I think Proper Dose is structured similarly, albeit with significant differences. The lyrics to Proper Dose are primarily concerned with Cannon’s struggle with addiction to xanax and prescription cough syrup, and the arc finds the narrator reaching for answers. It’s here where the whole record comes together for me. Yes, “Need To Know” culminates in a surprising refrain, but that refrain is as inevitable is it could possibly be—when Cannon’s frustration and desperate admissions of internal struggle reach their ends, the only logical move is a shift and a direct address: Save my soul. That slurred vocal effect in “Growing On You” works so well because he sounds depleted, and by track ten, Cannon has already effectively shown the extent to which his addiction has left him exhausted. “Not as simple as I wanted it to be,” he sings slowly, as if the words are being pulled out of him, as if doing so is the only way to reach some type of conclusion. “Now I gotta say all of the things that are bothering me.”

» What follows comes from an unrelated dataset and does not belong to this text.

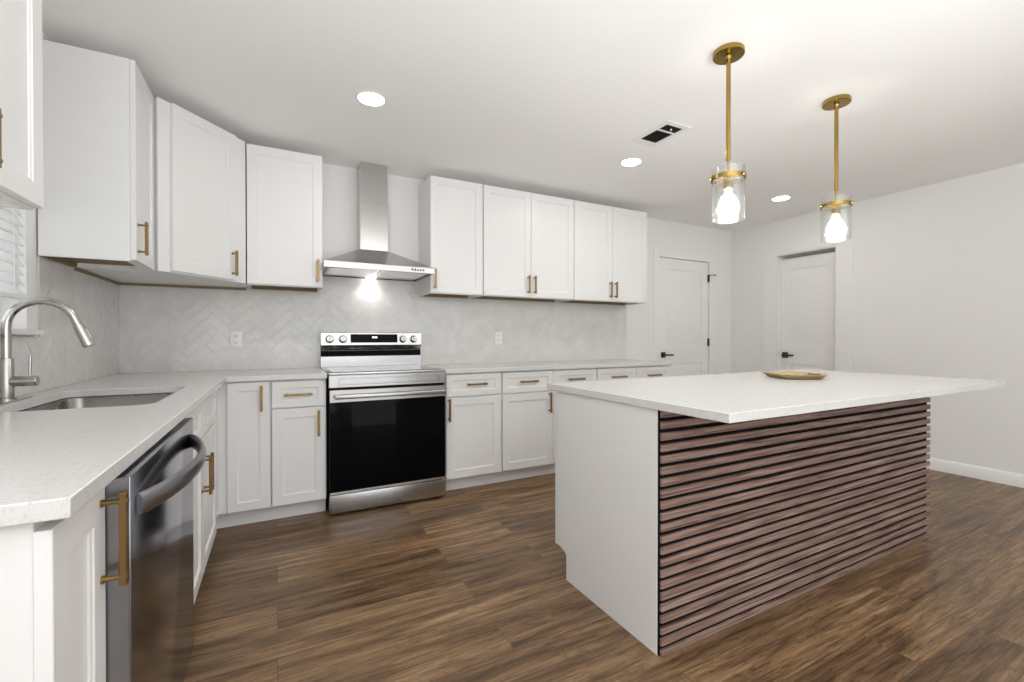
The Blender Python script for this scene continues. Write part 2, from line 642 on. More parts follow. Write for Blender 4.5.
def door_leaf(mb, x0, x1, h, y):
    """two-panel interior door, face at y"""
    b = MB()
    st = 0.115
    b.box(x0, x1, y + 0.008, y + 0.036, 0.008, h)
    zs = [(0.20, 0.845), (1.055, h - 0.12)]
    b.box(x0, x0 + st, y, y + 0.009, 0.008, h)
    b.box(x1 - st, x1, y, y + 0.009, 0.008, h)
    b.box(x0 + st, x1 - st, y, y + 0.009, 0.008, zs[0][0])
    b.box(x0 + st, x1 - st, y, y + 0.009, zs[0][1], zs[1][0])
    b.box(x0 + st, x1 - st, y, y + 0.009, zs[1][1], h)
    for z0, z1 in zs:
        # raised field with sloped border
        q = bmesh.new()
        a0, a1 = x0 + st + 0.02, x1 - st - 0.02
        A = [q.verts.new(c) for c in ((a0, y + 0.0082, z0 + 0.02), (a1, y + 0.0082, z0 + 0.02), (a1, y + 0.0082, z1 - 0.02), (a0, y + 0.0082, z1 - 0.02))]
        B = [q.verts.new(c) for c in ((a0 + 0.03, y + 0.002, z0 + 0.05), (a1 - 0.03, y + 0.002, z0 + 0.05), (a1 - 0.03, y + 0.002, z1 - 0.05), (a0 + 0.03, y + 0.002, z1 - 0.05))]
        for k in range(4):
            q.faces.new((A[k], A[(k + 1) % 4], B[(k + 1) % 4], B[k]))
        q.faces.new(B)
        bmesh.ops.recalc_face_normals(q, faces=q.faces[:])
        b.add(q)
    mb.add(b.bm)


def lever(mb, x, z, y, direction=1):
    mb.box(x - 0.032, x + 0.032, y - 0.010, y - 0.0005, z - 0.032, z + 0.032, 0.002)
    mb.cyl((x, y - 0.010, z), (x, y - 0.045, z), 0.010, 16)
    mb.box(min(x - direction * 0.012, x + direction * 0.118), max(x - direction * 0.012, x + direction * 0.118), y - 0.056, y - 0.044, z - 0.009, z + 0.009, 0.002)


d1 = thing('door_1', 'white two-panel door in the back wall right of the wall cabinets, with black lever and hinges', 'door', (0, YW, 0), 0, None, 'structure')
mb = MB(); casing(mb, D1a, D1b, D1h, 0.085); mb.build('casing', M['trim'], d1)
mb = MB(); door_leaf(mb, D1a + 0.004, D1b - 0.004, D1h - 0.005, 0.010); leaf = mb.build('door_leaf', M['trim'], d1)
mb = MB(); lever(mb, D1a + 0.070, 0.948, 0.010, 1); mb.build('door_handle', M['black'], leaf)['label'] = 'black square-rose lever'
for zc in (1.86, 1.09, 0.25):
    mb = MB()
    mb.cyl((D1b - 0.012, -0.006, zc - 0.045), (D1b - 0.012, -0.006, zc + 0.045), 0.0085, 12)
    mb.box(D1b - 0.022, D1b - 0.004, -0.006, 0.006, zc - 0.045, zc + 0.045)
    if zc > 1.5:
        mb.cyl((D1b - 0.012, -0.006, zc + 0.040), (D1b + 0.055, -0.040, zc + 0.040), 0.004, 10)
        mb.cyl((D1b + 0.052, -0.038, zc + 0.040), (D1b + 0.062, -0.044, zc + 0.040), 0.008, 10)
    mb.build('hinge', M['black'], leaf)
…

All of this is to say that I have written a lot this year, and I still have more trouble than I’d like to admit writing about the knots that tie me up inside. An advisor of mine once told me that writing toward hardship and trauma is like holding a beach ball underwater: it gets harder the deeper one goes. If you let go, the ball returns to the surface, and you must start the work over of returning to previous depths. 
I think Proper Dose would be The Story So Far’s best album even with its lyrics—urgency and importance—removed entirely. The vocal melodies here have improved dramatically over 2015’s self-titled effort, and for the first time, the songwriting sounds as though the band prioritized the listening experience over the crowd-going experience for their live shows. But it’s that leap of faith, that urgency and importance, that excavation of one’s own hardship, that makes it resonate so deeply with me.